I also volunteered in Born Free USA’s “2016 Art of Wildlife Conservation” event on May 5, 2016 at Taglialatella Galleries in New York City, where I met people with varying backgrounds but with one dream of protecting animals.

John Jay alumni Yichun Luo and Eric Lopez at the Born Free NYC event.

People who are concerned about animal protection come together for an auction to raise money for Born Free. On the day the Taglialatella Gallery was giving twenty percent of any sales of the artwork to Born Free USA. This is a significant gift, as this gallery has artwork by very famous artists such as Andy Warhol and Keith Haring with high price tags.

Adam M. Roberts is the CEO of Born Free USA, and has spent over 25 years working for animal protection. He gave a presentation of their programs, such as the 2016 The Year of the Lion, the Primate Sanctuary, Ethiopian rescue center, and the campaigns against trapping and the international wildlife trade. He explained the organization’s connection to the 1984 film Born Free and its mission to keep “wildlife in the wild.”
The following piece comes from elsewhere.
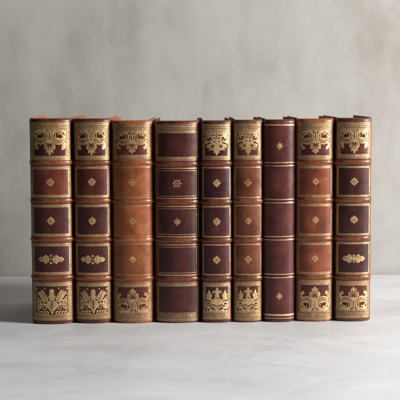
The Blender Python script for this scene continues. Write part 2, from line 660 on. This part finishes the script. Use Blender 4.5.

Born Free USA CEO, Adam M. Robert’s presentation.

Among all this large scale information, I was particularly horrified by a part of the presentation that showed a bird in a national park caught in a trap which forced the bird’s head under the water, unable to breathe. This scene would be too ruthless to imagine, but its reality has been imprinted on my mind.

From this volunteer experience, I am inspired to make my own efforts to protect wildlife. I wish to contribute my knowledge and experience to take part in environmental protection, starting from my community. Environmental justice is not one person’s duty, but requires public awareness to hold accountability which should form in common knowledge.